This is a post to record my notes, get help, and log this for a later rust co-hacking/study session.
While working on adding offsite backups to sunbeam.city, I added nightly borg backups to borgbase.
The command in the script to do the daily backup is something like:
docker-compose exec -T db pg_dump -U postgres mastodon_production \
| borg create --progress --compression zstd,3 \
--stdin-name "$BACKUP_NAME" \
ssh://redacted.repo.borgbase.com/./repo::"$BACKUP_NAME" -
I thought borg does deduplication and compression, so I was surprised to see that each day the size of the borg repo was increasing by at least 7GB, even after deduplication and compression. There are not that many new mastodon posts, so I assumed this was something about pgdump changing each day or being non-deterministic in ordering.
Here is the amount of used storage in the borg repository by day, from day 1:
25.81 GB
40.01 GB
47.23 GB
55.98 GB
62.50 GB
From reading online, I learned that often people use physical backups instead of logical backups, for better deduplication with borg. However, as far as I understand, physical backups have the possibility of becoming corrupted if the disc is corrupted, vs. with a logical backup its easier to keep whatever is not corrupted? Also restoring a physical backup requires restoring to the same OS and postgres version.
For these reasons, the logical backup seems more resilient and preferrable to me (or maybe I just need to better understand best practices for working with physical backups).
I also found this tool, pgtricks, that will sort a pgdump and split each table into its own file. This sounds good for working well with borg deduplication. I also read that by default borg uses a “content-defined chunker” which should be somewhat resilient to tables at different places in the file growing (e.g. if an early table grows, it does not mess up deduplication for all later tables), but still splitting each table into a separate file seems like the most sure way to get the best deduplication. More info about borg chunking params is here.

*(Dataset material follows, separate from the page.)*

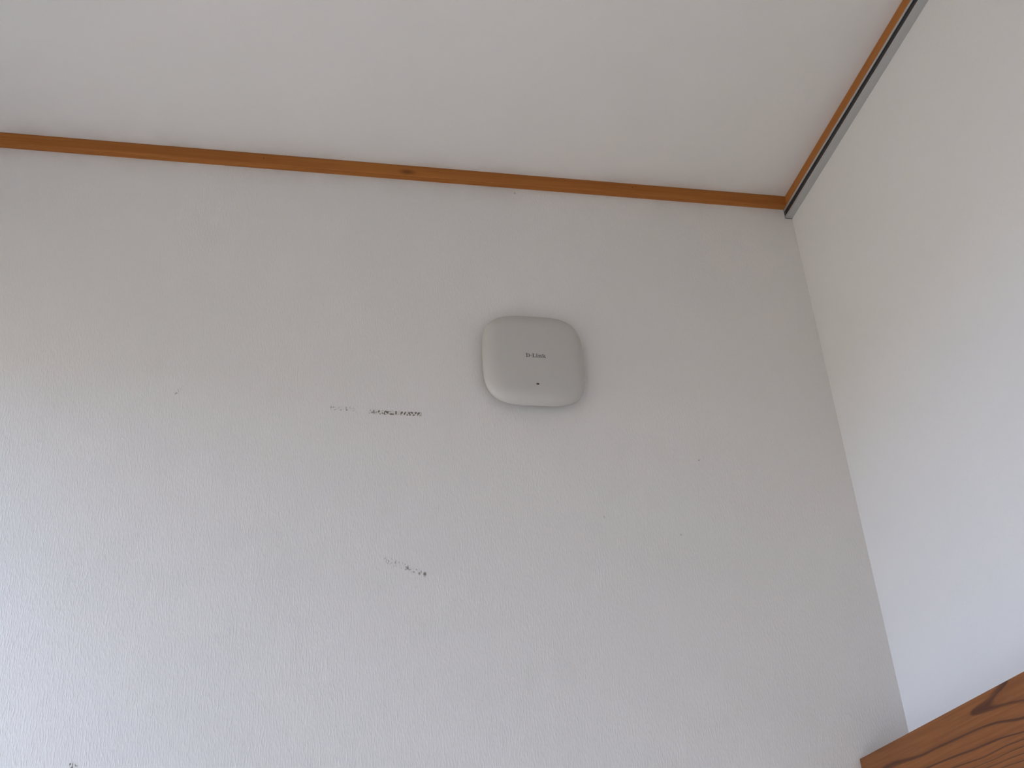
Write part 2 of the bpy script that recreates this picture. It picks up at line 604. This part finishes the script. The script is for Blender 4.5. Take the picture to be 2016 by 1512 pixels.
bm = bmesh.new()
rings = []
levels = [(0.85, -0.0155), (0.95, -0.0158), (0.980, -0.0168), (0.996, -0.0182)]
for q in [1.0, 0.998, 0.994, 0.988, 0.98, 0.97, 0.955, 0.94, 0.92, 0.90, 0.87, 0.84, 0.80, 0.76, 0.72, 0.69, 0.66, 0.6, 0.5, 0.38, 0.25, 0.12]:
    levels.append((q, front_y(q)))
for sc_, y in levels:
    rings.append([bm.verts.new(p) for p in ring_pts(sc_, y)])
for a, b in zip(rings[:-1], rings[1:]):
    for k in range(NS):
        j = (k + 1) % NS
        bm.faces.new((a[k], a[j], b[j], b[k]))
cv = bm.verts.new((0, front_y(0), 0))
for k in range(NS):
    bm.faces.new((rings[-1][k], rings[-1][(k + 1) % NS], cv))
bm.faces.new(list(reversed(rings[0])))
build('shell', bm, M_plastic, ap, smooth=True)
# mounting base behind the shell, set in from its rim
bm = bmesh.new()
extrude_profile(bm, ring_pts(0.84, 0.0), ring_pts(0.86, -0.0157))
build('mounting_base', bm, M_base, ap)


def rho_at(x, z):
    return ((abs(x) ** EXP + abs(z) ** EXP) ** (1 / EXP)) / HALF


# lettering: bold slab-serif strokes, drawn in millimetres from the left end of the word
def rect(x0_, y0_, x1_, y1_):
    return [(x0_, y0_), (x1_, y0_), (x1_, y1_), (x0_, y1_)]


CAP, XH = 8.2, 5.9
strokes = []
# D
strokes += [rect(0, 0, 4.4, 0.9), rect(0, CAP - 0.9, 4.4, CAP), rect(1.0, 0.9, 3.1, CAP - 0.9)]
arc_o, arc_i = [], []
for k in range(13):
    t = -math.pi / 2 + math.pi * k / 12
    arc_o.append((4.3 + 3.9 * math.cos(t), CAP / 2 + CAP / 2 * math.sin(t)))
    arc_i.append((4.3 + 1.75 * math.cos(t), CAP / 2 + (CAP / 2 - 0.9) * math.sin(t)))
for k in range(12):
    strokes.append([arc_i[k], arc_o[k], arc_o[k + 1], arc_i[k + 1]])
# hyphen
strokes += [rect(9.1, 3.1, 11.5, 4.4)]
# L
bx_ = 12.4
strokes += [rect(bx_, CAP - 0.9, bx_ + 4.2, CAP), rect(bx_ + 1.0, 0.9, bx_ + 3.2, CAP - 0.9), rect(bx_, 0, bx_ + 6.6, 0.95),
            [(bx_ + 5.4, 0.95), (bx_ + 6.6, 0.95), (bx_ + 6.6, 3.0), (bx_ + 6.1, 3.0)]]
# i
bx_ = 19.6
strokes += [rect(bx_, 0, bx_ + 3.7, 0.85), rect(bx_ + 0.8, 0.85, bx_ + 2.8, XH - 0.8), rect(bx_, XH - 0.8, bx_ + 2.8, XH),
            rect(bx_ + 0.75, 6.7, bx_ + 2.85, 8.5)]
# n
bx_ = 23.8
strokes += [rect(bx_, 0, bx_ + 3.5, 0.85), rect(bx_ + 0.8, 0.85, bx_ + 2.7, XH - 0.8), rect(bx_, XH - 0.8, bx_ + 2.7, XH),
            rect(bx_ + 4.0, 0, bx_ + 7.4, 0.85), rect(bx_ + 4.7, 0.85, bx_ + 6.6, XH - 1.6),
            [(bx_ + 2.7, XH - 1.7), (bx_ + 6.6, XH - 1.6), (bx_ + 6.1, XH - 0.3), (bx_ + 4.9, XH)],
            [(bx_ + 2.7, XH - 1.7), (bx_ + 4.9, XH), (bx_ + 3.7, XH - 0.1), (bx_ + 2.7, XH - 0.9)]]
# k
bx_ = 31.6
strokes += [rect(bx_, 0, bx_ + 3.3, 0.85), rect(bx_ + 0.8, 0.85, bx_ + 2.7, CAP - 0.8), rect(bx_, CAP - 0.8, bx_ + 2.7, CAP),
            [(bx_ + 2.7, 2.2), (bx_ + 3.9, 2.9), (bx_ + 5.9, XH - 0.8), (bx_ + 4.3, XH - 0.8)],
            rect(bx_ + 3.9, XH - 0.8, bx_ + 6.8, XH),
            [(bx_ + 3.0, 3.0), (bx_ + 4.6, 3.7), (bx_ + 6.9, 0.85), (bx_ + 4.5, 0.85)],
            rect(bx_ + 4.0, 0, bx_ + 7.4, 0.85)]
WORD_W = 39.0
K = 0.0380 / WORD_W
bm = bmesh.new()
for st in strokes:
    a, b = [], []
    for (px, pz) in st:
        x = (px - WORD_W / 2) * K
        z = (pz - CAP / 2) * K - 0.0014
        y = front_y(rho_at(x, z))
        a.append((x, y + 0.0002, z))
        b.append((x, y - 0.00012, z))
    extrude_profile(bm, a, b)
build('logo_lettering', bm, M_logo, ap)['label'] = 'grey serif brand lettering on the face'
# status light
lz = -0.0612
bm = bmesh.new()
y = front_y(rho_at(0, lz))
pts = []
for k in range(24):
    t = 2 * math.pi * k / 24
    pts.append((0.0014 * (1 if math.cos(t) > 0 else -1) + 0.0013 * math.cos(t), lz + 0.0015 * math.sin(t)))
extrude_profile(bm, [(x, y + 0.0006, z) for x, z in pts], [(x, y - 0.00015, z) for x, z in pts])
led = build('status_light', bm, M_led, ap)
led['label'] = 'tiny dark unlit indicator window'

pg_dump_splitsort.py currently reads from a file instead of from stdin, and may overload memory with large tables.
I thought about a modified version that would use an external sort on tables using temporary files, so that it would avoid keeping full tables in memory. I also thought about modifying this to stream stdin as an input, and rewriting in rust, so you could do something like:
pg_dump -U postgres mastodon_production \
| pgdumpsort - \
| borg create --progress --compression zstd,3 \
--stdin-name "$BACKUP_NAME" \
ssh://redacted.repo.borgbase.com/./repo::"$BACKUP_NAME" -
Similar to pgtricks, it could output a prologue.sql, then a .sql file per table, then an epilogue.sql, and perhaps parellelize the sorting and the uploading to borg for each of the tables (not sure if this would improve efficiency or not).
I don’t really know how much any of these different approaches would improve the deduplication rates, or the speed at which the backup happens. So they would need to be implemented and tested.
I also don’t know how common disc corruption is at all, so maybe the physical backup is actually a fine solution and the gains of a sorted logical backup are total edge cases.
I feel weirdly interested by this whole topic, and like I would learn something by trying to get into the details. But pulling myself back from actually doing this for now, as the current version also works fine, and there are other things to do. For production backups, it would also need to be so thoroughly tested, as it would really suck if the sorted dump did not actually contain all the data to restore the backup. So for now, the unsorted pgdump seems like the better option, but this could be an interesting hackathon project or question for rust learning group / class.